*EXTRACTED DATA*.

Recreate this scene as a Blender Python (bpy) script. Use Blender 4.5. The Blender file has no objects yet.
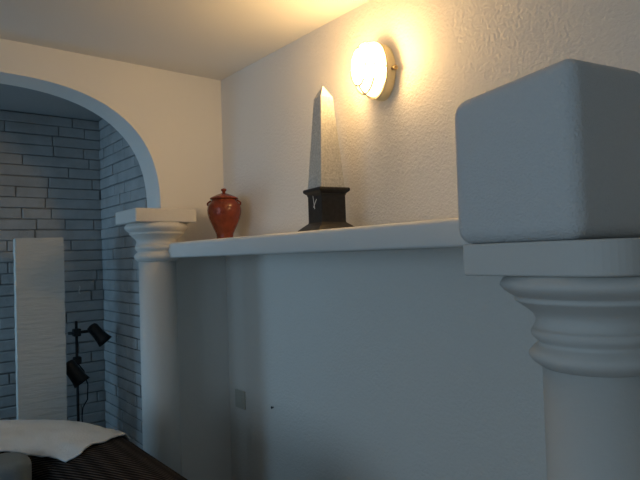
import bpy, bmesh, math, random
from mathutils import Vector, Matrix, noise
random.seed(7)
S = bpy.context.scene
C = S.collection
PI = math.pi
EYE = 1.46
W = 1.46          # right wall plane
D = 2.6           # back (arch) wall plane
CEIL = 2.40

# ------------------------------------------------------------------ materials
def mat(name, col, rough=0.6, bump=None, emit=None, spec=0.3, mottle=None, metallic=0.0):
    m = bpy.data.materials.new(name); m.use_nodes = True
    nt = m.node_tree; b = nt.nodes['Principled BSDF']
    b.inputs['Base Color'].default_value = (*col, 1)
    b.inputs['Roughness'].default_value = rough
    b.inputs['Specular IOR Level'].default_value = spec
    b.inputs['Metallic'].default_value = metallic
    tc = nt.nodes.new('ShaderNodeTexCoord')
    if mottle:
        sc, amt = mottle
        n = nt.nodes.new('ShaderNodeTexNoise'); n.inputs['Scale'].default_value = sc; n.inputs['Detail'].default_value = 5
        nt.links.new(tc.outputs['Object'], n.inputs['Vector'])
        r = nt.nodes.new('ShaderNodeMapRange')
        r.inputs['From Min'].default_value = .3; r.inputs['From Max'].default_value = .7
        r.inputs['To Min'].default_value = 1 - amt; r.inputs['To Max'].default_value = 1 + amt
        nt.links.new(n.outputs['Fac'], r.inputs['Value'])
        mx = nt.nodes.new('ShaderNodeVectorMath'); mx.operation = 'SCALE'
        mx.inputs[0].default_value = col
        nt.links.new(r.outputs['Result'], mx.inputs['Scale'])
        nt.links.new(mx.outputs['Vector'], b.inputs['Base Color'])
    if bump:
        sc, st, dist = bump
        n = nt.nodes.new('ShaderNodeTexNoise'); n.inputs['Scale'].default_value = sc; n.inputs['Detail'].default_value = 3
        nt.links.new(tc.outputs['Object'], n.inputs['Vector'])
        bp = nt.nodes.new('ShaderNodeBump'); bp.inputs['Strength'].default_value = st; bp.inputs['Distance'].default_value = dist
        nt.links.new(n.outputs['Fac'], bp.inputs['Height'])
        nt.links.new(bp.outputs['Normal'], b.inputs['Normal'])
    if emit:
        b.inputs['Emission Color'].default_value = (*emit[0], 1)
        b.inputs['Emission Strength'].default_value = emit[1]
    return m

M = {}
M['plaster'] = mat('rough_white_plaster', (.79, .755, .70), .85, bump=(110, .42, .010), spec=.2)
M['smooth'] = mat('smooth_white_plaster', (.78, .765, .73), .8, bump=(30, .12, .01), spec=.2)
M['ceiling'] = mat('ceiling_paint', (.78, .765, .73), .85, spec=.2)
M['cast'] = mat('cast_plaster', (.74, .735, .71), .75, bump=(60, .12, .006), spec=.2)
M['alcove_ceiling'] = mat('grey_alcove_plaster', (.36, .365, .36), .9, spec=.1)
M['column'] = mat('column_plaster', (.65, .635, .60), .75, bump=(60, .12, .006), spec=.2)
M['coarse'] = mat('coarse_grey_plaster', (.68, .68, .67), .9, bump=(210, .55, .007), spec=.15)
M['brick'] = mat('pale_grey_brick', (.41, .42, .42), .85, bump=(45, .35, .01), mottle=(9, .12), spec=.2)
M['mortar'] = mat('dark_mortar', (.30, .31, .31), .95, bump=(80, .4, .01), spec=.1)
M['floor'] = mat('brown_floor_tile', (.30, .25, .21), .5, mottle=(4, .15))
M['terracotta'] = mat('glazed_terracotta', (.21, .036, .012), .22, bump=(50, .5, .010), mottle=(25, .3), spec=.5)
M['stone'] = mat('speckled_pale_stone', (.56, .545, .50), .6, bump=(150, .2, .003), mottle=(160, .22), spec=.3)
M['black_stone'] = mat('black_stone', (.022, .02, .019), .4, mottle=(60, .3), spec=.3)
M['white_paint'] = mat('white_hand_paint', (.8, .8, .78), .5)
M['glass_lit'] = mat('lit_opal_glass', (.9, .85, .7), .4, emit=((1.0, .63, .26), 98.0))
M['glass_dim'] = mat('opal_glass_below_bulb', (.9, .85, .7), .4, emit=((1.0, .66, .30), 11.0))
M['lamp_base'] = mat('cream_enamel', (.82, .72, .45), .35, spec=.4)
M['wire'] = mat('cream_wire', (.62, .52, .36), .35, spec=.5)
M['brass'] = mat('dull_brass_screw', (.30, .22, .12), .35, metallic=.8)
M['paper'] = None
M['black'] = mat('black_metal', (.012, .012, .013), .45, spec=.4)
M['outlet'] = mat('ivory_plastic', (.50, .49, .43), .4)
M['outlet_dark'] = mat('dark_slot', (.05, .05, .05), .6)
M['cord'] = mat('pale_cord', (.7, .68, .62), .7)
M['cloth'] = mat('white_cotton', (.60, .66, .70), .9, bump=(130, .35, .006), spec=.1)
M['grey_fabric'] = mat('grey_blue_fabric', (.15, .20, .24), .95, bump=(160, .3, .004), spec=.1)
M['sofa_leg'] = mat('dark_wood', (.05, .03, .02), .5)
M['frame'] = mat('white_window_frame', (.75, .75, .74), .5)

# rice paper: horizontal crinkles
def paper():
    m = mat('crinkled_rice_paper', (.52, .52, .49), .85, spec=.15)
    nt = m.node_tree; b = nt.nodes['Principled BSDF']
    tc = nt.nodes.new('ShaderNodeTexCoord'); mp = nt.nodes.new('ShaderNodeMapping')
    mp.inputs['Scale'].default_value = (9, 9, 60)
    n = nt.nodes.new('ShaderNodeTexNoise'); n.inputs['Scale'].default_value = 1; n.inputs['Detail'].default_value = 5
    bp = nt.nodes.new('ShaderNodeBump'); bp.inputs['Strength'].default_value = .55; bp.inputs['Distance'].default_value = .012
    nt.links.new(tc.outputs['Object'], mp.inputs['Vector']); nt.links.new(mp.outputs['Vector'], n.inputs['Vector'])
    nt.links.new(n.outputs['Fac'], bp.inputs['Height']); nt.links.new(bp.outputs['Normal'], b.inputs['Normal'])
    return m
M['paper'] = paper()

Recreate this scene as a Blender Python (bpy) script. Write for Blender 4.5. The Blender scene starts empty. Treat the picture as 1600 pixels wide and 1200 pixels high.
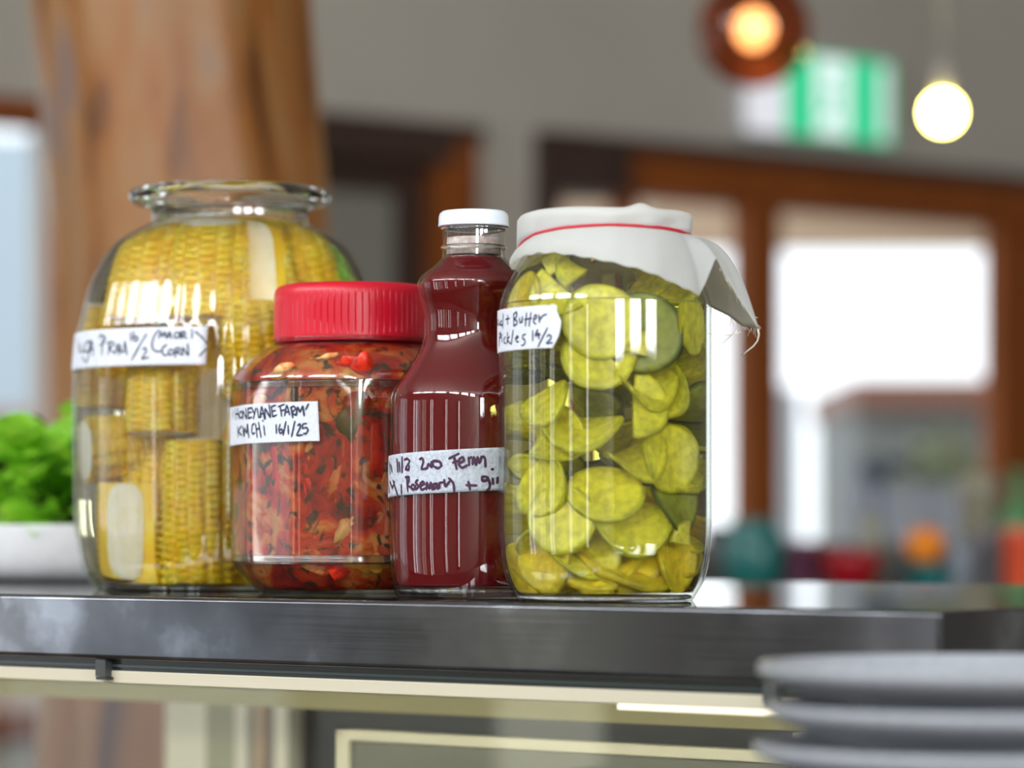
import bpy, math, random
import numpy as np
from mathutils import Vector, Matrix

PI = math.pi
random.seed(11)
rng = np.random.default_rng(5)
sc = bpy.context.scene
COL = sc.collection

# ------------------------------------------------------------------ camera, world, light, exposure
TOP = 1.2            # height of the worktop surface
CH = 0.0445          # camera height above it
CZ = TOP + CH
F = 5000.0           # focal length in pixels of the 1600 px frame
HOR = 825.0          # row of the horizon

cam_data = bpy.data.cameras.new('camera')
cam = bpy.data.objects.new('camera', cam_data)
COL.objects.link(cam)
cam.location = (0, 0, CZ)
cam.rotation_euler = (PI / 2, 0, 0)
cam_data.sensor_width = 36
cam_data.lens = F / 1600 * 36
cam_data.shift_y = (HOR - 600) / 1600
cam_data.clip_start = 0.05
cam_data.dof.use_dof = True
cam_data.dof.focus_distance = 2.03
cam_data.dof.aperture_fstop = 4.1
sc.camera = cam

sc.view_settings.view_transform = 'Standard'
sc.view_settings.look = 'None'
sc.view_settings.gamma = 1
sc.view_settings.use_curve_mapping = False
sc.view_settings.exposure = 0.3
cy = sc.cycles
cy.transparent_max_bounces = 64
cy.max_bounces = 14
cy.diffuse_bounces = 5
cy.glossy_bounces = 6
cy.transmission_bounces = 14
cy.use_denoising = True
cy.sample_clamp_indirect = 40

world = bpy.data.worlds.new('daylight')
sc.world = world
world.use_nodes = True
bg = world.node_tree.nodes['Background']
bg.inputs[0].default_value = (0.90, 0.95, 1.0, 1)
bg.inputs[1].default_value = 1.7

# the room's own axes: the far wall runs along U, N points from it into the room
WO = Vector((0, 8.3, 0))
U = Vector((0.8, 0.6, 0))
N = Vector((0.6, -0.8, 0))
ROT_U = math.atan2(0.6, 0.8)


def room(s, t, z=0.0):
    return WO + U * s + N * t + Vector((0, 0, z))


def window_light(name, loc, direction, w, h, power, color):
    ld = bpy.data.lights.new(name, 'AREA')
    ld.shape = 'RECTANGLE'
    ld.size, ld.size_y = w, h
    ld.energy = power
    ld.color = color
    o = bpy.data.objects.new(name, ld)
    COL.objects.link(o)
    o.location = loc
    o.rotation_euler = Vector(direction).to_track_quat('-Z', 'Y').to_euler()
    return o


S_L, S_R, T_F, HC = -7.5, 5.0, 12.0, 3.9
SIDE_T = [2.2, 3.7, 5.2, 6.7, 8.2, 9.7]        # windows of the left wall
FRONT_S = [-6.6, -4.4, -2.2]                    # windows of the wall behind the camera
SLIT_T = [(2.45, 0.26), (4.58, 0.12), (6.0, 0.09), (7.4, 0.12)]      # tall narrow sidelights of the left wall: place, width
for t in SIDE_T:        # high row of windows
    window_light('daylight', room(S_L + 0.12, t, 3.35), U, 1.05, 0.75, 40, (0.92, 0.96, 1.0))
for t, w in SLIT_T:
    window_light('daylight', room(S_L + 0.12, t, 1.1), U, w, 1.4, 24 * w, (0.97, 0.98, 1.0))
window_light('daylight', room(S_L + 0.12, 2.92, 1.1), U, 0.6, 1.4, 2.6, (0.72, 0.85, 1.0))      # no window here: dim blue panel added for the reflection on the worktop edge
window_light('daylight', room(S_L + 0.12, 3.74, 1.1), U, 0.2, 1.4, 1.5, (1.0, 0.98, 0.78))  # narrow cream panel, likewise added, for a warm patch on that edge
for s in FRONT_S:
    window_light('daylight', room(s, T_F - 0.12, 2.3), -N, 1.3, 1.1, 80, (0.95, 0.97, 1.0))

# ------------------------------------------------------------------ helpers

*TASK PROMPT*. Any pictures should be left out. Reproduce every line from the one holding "Recreate this scene as a Blender Python (bpy) script. Write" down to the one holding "return WO +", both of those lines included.

*FINAL ANSWER*.
Recreate this scene as a Blender Python (bpy) script. Write for Blender 4.5. The Blender scene starts empty. Treat the picture as 1600 pixels wide and 1200 pixels high.
import bpy, math, random
import numpy as np
from mathutils import Vector, Matrix

PI = math.pi
random.seed(11)
rng = np.random.default_rng(5)
sc = bpy.context.scene
COL = sc.collection

# ------------------------------------------------------------------ camera, world, light, exposure
TOP = 1.2            # height of the worktop surface
CH = 0.0445          # camera height above it
CZ = TOP + CH
F = 5000.0           # focal length in pixels of the 1600 px frame
HOR = 825.0          # row of the horizon

cam_data = bpy.data.cameras.new('camera')
cam = bpy.data.objects.new('camera', cam_data)
COL.objects.link(cam)
cam.location = (0, 0, CZ)
cam.rotation_euler = (PI / 2, 0, 0)
cam_data.sensor_width = 36
cam_data.lens = F / 1600 * 36
cam_data.shift_y = (HOR - 600) / 1600
cam_data.clip_start = 0.05
cam_data.dof.use_dof = True
cam_data.dof.focus_distance = 2.03
cam_data.dof.aperture_fstop = 4.1
sc.camera = cam

sc.view_settings.view_transform = 'Standard'
sc.view_settings.look = 'None'
sc.view_settings.gamma = 1
sc.view_settings.use_curve_mapping = False
sc.view_settings.exposure = 0.3
cy = sc.cycles
cy.transparent_max_bounces = 64
cy.max_bounces = 14
cy.diffuse_bounces = 5
cy.glossy_bounces = 6
cy.transmission_bounces = 14
cy.use_denoising = True
cy.sample_clamp_indirect = 40

world = bpy.data.worlds.new('daylight')
sc.world = world
world.use_nodes = True
bg = world.node_tree.nodes['Background']
bg.inputs[0].default_value = (0.90, 0.95, 1.0, 1)
bg.inputs[1].default_value = 1.7

# the room's own axes: the far wall runs along U, N points from it into the room
WO = Vector((0, 8.3, 0))
U = Vector((0.8, 0.6, 0))
N = Vector((0.6, -0.8, 0))
ROT_U = math.atan2(0.6, 0.8)


def room(s, t, z=0.0):
    return WO + U * s + N * t + Vector((0, 0, z))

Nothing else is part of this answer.